A Cu, Zn-Decorated N-Doped Carbon Matrix with Abundant Lewis Acid and Base Sites for Efficient Transfer Hydrogenation of Furfural to Furfuryl Alcohol

Abstract

Selective reduction of biomass-derived compounds via the catalytic transfer hydrogenation (CTH) route is a cost-effective and environmentally friendly approach for upgrading biomass resources to value-added chemicals. Herein, a Cu, Zn-decorated N-doped carbon matrix (Cu/Zn@NC) is constructed using a zeolitic imidazolate framework-derived strategy for the CTH of furfural (FF) to furfuryl alcohol (FAL). The Cu/Zn@NC-600 catalyst shows optimal catalytic activity and robust stability.

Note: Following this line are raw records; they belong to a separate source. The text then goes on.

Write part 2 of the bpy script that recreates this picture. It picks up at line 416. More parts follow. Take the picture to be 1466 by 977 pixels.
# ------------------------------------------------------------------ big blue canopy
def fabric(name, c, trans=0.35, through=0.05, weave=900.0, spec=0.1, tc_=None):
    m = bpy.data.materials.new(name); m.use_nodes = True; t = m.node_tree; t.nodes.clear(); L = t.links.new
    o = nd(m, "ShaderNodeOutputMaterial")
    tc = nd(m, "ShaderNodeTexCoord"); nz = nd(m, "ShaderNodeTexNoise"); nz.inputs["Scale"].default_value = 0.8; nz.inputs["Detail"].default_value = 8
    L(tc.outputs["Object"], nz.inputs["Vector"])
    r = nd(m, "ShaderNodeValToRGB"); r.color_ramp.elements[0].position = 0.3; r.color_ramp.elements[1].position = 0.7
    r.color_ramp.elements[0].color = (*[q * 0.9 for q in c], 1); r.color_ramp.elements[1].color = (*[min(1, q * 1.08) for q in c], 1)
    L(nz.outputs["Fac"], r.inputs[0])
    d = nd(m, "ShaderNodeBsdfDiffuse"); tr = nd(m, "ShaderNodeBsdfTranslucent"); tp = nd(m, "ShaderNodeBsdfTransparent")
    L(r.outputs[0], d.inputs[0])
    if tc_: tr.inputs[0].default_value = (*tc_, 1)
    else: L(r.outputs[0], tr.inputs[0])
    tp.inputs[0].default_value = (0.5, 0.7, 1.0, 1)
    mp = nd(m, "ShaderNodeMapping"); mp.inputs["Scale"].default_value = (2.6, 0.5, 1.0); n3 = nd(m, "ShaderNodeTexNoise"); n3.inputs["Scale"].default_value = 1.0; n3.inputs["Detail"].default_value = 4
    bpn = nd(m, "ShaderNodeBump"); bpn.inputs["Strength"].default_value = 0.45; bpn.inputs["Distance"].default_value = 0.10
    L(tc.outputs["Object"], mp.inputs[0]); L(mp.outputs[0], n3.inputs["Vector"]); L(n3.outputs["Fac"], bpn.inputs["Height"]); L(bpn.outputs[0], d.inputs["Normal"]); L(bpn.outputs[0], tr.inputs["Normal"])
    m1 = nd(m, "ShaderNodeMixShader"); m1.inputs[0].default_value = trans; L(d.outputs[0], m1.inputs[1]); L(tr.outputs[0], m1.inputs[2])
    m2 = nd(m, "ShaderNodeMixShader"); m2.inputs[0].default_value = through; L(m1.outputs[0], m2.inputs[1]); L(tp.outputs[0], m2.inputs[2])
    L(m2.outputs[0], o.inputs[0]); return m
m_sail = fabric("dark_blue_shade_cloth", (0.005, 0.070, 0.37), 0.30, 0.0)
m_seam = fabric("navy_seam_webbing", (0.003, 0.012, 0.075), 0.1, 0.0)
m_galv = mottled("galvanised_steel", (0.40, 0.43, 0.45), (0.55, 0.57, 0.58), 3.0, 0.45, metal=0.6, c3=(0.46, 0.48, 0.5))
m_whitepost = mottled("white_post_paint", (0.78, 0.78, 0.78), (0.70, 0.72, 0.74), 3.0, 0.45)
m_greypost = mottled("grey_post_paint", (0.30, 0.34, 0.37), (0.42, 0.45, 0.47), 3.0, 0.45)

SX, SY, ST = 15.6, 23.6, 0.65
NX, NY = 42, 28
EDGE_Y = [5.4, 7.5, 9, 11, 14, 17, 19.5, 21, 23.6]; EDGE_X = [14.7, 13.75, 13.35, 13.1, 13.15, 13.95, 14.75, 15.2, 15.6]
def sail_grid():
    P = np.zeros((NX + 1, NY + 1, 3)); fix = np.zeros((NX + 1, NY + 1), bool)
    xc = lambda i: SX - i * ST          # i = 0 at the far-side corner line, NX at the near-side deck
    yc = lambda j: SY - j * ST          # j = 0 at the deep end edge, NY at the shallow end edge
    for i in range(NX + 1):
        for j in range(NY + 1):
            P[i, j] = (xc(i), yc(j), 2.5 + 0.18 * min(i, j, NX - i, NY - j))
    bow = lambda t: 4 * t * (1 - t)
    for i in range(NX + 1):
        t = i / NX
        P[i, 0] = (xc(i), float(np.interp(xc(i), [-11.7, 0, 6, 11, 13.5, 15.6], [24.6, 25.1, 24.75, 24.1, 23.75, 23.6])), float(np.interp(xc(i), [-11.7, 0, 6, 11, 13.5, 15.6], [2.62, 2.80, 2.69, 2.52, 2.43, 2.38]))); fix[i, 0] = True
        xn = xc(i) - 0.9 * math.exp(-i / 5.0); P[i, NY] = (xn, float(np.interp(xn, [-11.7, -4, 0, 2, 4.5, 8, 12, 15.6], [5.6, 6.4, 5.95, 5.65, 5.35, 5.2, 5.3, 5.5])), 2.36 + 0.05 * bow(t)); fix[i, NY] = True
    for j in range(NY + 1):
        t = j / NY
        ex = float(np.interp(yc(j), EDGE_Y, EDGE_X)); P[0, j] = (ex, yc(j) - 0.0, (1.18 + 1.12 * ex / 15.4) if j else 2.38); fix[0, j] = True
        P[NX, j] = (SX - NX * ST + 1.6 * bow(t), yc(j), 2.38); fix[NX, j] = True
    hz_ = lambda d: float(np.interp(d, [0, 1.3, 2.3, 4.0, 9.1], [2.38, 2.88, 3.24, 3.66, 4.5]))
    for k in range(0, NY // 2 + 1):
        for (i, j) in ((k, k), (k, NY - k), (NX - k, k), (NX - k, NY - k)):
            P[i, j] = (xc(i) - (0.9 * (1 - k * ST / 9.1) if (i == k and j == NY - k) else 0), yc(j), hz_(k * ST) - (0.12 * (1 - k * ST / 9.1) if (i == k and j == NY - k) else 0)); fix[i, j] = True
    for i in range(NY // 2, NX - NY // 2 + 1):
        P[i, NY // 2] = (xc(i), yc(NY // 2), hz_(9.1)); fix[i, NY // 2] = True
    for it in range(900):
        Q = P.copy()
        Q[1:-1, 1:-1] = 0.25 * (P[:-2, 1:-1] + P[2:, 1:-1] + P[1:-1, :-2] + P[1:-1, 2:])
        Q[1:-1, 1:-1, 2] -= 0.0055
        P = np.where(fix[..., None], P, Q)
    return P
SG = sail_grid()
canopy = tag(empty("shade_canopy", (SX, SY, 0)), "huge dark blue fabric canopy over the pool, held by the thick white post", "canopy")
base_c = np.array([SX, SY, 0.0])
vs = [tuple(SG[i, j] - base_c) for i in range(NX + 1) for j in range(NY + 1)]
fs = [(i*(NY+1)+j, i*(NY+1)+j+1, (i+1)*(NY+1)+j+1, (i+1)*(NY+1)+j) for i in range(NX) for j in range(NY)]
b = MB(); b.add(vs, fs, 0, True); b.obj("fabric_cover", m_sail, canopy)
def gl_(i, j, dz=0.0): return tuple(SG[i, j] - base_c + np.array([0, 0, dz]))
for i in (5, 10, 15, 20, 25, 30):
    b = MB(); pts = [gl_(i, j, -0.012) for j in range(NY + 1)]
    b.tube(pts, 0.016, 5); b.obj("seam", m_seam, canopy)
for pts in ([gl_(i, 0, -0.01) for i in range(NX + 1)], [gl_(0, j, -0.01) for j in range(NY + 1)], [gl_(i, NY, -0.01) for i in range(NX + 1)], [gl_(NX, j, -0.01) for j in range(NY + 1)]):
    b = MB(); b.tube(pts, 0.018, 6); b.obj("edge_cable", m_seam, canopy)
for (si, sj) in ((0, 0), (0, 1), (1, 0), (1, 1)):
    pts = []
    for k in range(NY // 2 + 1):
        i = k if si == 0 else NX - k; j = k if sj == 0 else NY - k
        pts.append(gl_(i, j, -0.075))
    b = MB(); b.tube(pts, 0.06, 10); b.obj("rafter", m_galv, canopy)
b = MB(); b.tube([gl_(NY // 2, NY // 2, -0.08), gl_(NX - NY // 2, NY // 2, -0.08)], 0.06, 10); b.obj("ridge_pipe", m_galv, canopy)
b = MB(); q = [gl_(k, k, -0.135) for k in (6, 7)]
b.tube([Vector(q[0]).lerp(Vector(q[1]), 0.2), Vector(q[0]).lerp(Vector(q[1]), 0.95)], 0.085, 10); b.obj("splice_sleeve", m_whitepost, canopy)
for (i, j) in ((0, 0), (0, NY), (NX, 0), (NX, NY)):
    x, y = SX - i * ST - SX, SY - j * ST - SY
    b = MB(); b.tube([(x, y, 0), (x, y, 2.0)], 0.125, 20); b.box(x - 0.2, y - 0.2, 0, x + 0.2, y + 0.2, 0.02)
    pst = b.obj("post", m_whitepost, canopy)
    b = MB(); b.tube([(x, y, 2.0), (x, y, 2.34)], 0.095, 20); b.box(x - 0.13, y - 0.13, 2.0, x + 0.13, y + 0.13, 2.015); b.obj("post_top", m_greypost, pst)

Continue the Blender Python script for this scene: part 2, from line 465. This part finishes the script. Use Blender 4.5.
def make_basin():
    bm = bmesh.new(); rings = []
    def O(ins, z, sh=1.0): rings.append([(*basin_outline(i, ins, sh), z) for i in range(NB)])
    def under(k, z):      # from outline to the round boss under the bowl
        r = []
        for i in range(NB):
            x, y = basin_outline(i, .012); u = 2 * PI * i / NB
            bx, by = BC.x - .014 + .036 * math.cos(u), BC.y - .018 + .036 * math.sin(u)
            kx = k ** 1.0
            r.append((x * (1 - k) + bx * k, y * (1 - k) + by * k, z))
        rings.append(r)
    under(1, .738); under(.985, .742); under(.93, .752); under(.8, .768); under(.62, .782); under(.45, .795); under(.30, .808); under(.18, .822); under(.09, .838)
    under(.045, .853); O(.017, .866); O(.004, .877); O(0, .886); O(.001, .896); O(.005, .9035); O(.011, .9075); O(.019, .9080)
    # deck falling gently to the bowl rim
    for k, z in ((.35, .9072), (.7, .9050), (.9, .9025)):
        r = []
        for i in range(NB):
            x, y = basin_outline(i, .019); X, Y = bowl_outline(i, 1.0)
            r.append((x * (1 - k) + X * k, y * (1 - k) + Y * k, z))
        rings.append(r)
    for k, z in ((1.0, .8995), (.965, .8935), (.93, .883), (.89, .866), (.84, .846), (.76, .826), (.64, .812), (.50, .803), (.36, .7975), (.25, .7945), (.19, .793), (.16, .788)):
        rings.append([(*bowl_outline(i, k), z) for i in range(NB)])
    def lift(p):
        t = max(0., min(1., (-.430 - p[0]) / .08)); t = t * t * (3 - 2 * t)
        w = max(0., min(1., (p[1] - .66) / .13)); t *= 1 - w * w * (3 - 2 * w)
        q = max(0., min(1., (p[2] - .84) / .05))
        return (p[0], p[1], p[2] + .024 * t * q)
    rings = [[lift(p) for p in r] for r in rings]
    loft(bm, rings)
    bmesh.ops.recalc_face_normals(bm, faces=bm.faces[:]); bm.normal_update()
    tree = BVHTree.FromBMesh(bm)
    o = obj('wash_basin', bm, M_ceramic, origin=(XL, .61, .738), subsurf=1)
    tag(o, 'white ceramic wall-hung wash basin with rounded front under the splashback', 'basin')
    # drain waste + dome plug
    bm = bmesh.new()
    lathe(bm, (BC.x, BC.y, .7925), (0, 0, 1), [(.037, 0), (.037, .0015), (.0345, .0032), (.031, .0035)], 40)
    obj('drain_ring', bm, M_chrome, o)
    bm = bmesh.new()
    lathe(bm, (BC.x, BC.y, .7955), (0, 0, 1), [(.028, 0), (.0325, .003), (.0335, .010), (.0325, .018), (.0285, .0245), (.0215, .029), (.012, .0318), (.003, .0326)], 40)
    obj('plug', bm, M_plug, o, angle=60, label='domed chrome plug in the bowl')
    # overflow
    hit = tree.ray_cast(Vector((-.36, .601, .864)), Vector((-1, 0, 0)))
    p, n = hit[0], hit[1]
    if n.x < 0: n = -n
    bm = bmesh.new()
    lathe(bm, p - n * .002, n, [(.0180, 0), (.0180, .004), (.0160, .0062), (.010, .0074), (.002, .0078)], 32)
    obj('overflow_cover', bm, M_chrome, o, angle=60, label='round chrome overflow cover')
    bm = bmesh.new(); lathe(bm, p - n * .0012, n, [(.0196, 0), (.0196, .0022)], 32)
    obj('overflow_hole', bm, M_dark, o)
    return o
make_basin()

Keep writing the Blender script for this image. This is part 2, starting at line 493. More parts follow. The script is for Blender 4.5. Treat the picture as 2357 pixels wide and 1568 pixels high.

When using isopropanol as the H donor, the FF conversion reaches almost 100% and the FAL yield is as high as 96.78%. Combined with structure characterizations and control experiments, the high activity of Cu/Zn@NC-600 is speculated to mainly derive from the high dispersion of metal nanoparticles and the synergetic effect between Lewis acid (Cu(I)) and base (pyridinic-N) sites. Additionally, the Cu/Zn@NC-600 catalyst exhibits robust stability in the CTH reaction on FF for five cycles. This work provides a simple method to obtain highly efficient and stable CTH catalysts, which is of great significance for the hydrogenation of biomass compounds.